— BEGIN Data lines —
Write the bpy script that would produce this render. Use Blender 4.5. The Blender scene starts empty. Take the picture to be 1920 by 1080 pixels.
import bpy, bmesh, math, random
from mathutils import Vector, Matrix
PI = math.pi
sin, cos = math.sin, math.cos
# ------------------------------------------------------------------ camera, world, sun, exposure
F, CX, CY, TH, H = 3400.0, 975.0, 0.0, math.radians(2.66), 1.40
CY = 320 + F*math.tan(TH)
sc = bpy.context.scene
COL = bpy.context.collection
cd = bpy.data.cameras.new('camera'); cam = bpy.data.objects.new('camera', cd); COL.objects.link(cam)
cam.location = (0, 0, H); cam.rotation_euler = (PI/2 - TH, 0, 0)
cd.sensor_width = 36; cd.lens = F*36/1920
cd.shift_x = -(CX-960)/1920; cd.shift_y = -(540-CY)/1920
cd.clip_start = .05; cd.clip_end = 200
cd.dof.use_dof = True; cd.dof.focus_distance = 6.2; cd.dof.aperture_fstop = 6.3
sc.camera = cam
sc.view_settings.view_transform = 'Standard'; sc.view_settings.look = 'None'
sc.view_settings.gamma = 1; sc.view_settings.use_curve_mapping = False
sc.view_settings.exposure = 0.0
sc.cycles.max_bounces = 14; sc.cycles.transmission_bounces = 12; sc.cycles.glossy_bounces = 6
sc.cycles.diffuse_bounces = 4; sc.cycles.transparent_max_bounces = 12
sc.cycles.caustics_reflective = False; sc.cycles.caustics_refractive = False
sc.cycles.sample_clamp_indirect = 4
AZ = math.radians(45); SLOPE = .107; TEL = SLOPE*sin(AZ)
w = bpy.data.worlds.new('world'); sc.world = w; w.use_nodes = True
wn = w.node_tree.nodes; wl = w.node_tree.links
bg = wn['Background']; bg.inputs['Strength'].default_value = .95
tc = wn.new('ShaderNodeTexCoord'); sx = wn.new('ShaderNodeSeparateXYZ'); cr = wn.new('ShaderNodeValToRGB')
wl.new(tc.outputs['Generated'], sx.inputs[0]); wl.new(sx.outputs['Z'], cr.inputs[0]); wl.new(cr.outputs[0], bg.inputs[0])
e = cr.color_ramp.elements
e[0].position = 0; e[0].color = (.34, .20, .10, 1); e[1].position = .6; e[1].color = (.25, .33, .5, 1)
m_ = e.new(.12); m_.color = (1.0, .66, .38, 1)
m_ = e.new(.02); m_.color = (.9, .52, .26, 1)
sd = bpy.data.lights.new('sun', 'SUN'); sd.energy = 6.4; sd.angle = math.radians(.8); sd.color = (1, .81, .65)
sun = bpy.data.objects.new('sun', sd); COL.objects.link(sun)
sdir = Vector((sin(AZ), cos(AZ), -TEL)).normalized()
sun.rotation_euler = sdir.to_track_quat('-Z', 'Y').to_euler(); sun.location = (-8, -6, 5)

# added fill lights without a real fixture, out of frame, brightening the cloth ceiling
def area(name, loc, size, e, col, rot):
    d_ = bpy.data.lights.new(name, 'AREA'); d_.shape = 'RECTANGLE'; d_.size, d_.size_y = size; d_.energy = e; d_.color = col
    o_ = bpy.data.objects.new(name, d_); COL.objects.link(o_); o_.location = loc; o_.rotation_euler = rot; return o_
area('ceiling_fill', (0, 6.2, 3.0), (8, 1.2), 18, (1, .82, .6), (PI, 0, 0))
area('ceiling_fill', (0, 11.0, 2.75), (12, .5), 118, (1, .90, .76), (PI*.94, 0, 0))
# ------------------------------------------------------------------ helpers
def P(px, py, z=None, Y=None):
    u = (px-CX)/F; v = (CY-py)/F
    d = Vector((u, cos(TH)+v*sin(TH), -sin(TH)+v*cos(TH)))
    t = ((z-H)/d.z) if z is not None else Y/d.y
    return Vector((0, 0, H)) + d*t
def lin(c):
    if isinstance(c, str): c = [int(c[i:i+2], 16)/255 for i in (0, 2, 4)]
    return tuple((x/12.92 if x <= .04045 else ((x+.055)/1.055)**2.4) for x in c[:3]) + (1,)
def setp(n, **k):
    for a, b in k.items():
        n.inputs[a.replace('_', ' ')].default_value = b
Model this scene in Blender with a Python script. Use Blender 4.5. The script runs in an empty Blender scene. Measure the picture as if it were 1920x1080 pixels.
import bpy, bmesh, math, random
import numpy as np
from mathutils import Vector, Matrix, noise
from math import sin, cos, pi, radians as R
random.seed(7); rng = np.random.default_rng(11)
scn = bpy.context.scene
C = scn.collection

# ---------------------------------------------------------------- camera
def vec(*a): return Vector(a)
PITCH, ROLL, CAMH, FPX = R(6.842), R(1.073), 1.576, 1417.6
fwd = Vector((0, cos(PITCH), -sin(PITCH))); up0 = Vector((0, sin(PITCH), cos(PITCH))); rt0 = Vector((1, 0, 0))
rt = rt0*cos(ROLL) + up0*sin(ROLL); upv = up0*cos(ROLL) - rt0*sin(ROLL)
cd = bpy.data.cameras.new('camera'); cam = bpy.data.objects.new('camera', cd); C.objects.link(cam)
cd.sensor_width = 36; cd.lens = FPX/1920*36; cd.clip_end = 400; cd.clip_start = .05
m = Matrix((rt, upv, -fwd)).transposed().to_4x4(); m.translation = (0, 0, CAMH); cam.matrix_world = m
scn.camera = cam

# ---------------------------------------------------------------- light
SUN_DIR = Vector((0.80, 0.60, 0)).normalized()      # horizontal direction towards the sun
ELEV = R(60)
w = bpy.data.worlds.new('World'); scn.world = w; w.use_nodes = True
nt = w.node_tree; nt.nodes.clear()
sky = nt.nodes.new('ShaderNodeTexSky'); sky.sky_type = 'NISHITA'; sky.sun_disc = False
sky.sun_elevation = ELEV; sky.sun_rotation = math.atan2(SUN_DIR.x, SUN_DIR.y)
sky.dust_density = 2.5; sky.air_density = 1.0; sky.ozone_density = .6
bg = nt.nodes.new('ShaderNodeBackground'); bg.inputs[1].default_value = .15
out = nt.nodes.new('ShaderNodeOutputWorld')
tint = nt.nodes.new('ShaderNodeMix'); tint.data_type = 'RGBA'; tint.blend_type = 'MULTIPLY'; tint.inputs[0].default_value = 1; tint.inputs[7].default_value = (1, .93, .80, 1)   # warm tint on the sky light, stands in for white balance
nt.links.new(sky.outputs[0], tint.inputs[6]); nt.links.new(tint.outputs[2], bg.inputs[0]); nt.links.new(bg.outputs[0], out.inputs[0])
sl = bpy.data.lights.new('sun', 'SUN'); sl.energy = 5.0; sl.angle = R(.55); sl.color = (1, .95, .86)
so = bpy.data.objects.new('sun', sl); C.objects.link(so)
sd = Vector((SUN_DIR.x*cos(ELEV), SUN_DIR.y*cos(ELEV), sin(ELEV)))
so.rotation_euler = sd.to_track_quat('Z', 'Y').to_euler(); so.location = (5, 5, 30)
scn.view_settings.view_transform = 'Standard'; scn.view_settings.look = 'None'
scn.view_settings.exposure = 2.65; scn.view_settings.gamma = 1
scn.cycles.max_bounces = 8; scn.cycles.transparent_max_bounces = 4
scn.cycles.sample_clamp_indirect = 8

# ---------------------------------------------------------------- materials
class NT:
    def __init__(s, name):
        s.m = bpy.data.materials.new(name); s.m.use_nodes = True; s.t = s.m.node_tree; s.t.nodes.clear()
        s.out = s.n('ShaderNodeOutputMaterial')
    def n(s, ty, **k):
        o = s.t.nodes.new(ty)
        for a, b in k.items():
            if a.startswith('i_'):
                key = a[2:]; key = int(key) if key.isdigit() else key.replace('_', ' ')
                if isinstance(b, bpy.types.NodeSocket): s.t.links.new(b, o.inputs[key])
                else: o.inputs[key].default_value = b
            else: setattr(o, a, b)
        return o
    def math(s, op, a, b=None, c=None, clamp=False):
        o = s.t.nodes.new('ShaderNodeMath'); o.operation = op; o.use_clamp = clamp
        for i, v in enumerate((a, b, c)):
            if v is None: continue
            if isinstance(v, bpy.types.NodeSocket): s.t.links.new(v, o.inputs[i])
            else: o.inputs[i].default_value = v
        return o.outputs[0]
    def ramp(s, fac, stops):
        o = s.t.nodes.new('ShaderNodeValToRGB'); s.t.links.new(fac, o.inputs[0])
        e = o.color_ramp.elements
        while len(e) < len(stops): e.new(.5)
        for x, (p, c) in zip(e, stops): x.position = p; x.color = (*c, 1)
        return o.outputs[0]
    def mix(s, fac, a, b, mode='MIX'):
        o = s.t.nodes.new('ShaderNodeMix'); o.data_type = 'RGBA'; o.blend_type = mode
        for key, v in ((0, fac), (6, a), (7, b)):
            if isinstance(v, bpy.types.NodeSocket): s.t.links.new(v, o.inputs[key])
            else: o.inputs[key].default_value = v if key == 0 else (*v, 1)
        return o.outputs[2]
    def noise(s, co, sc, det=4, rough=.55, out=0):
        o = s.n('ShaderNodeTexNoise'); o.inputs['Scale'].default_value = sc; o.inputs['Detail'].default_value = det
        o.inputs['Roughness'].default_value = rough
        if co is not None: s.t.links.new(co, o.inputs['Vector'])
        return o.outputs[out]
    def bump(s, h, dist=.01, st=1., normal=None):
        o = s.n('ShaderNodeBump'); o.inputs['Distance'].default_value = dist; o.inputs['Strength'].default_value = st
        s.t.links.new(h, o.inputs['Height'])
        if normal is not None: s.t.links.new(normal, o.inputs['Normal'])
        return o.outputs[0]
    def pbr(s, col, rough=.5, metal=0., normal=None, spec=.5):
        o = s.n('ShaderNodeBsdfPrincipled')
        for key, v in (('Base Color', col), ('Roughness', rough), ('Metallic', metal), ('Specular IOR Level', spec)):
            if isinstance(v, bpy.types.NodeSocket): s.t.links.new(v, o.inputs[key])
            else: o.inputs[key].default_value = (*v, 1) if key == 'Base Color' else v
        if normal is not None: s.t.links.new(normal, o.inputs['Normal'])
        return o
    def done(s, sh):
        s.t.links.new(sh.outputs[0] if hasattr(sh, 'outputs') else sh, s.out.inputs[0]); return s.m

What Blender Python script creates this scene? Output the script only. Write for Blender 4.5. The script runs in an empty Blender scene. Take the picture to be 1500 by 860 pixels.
— END Data lines —
▶ **Problem to solve**
Pull out every line of the records that includes the string "runs".

▶ **Task solution**
Model this scene in Blender with a Python script. Use Blender 4.5. The script runs in an empty Blender scene. Measure the picture as if it were 1920x1080 pixels.
What Blender Python script creates this scene? Output the script only. Write for Blender 4.5. The script runs in an empty Blender scene. Take the picture to be 1500 by 860 pixels.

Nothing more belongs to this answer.